Earthenware Teapot Earthenware Teapots

Best for making a good cup of tea.

Teapots can be found to be made of many different materials; bone china, porcelain, stoneware, earthenware, glass, cast iron, steel, tin, copper, brass, and  aluminium. At different times each found popularity for reasons depending on their strength, serviceability, cheapness of manufacture, or their novelty. In days gone by a railway cafe seemed to always have the tin teapots probably because they didn't break when dropped. Perhaps the more traditional choice of fine ceramics, like bone china, often with delicate decoration, has become a standard because of its refinement compared to a plain earthenware pot.  All of the higher qualities given to pottery are related to fashion, art, and marketing. These qualities have little to do with the operation of a teapot. People would mostly choose a teapot based on the values they see in its decoration, its appearance, its name, and its price.  

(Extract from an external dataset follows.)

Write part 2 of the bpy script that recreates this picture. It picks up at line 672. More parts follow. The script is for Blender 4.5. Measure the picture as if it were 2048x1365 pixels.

I see a teapot as an instrument to brew a drink, a tea infuser to make a liquor, and this is best  achieved with a pot that keeps heat longer. With a well insulated pot, the brewing continues for  a good time, giving more body and flavour to the brew, and is still able to give a hot cup when poured. A fine  quality, thin walled teapot, and any of the glass and metal teapots, lose heat rapidly, and have no capacity to improve the brew. A terracotta or earthenware teapot which naturally has a porous clay body, is a wonderful insulator and has the capacity to enhance the brew. It is the glassy glaze which makes earthenware waterproof. Rather than a teapot finely, thinly, lightly,  made, a robust earthenware teapot made to be a good insulator, is the ideal teapot.

Craft is the maker making.


Making pottery there are a lot of acquired skills and knowledge. But essentially it is the maker making pottery. To talk about a crack found after firing as a crack caused by the firing is to miss the point. No doubt the crack appeared after a firing and there may be problems in the firing technique, but it is more than likely an unnecessary search for  knowledge and ability. The crack is probably the result of the making and the maker is responsible.  The ability to make pottery soundly, with integrity, is not about knowledge or technique. It is a sensitivity to the material,  and the subtle intelligence of making.  The search for technological knowledge can be a long and wasteful effort to what may be a need for awareness, attention,  sensitivity, and intelligence.

  

  Pottery Craft is a responsibility. Not merely the responsibility to study, to develop, to produce, to market and sell. It is the direct, immediate, awareness and attention, and a whole movement of forming the material into a true artefact.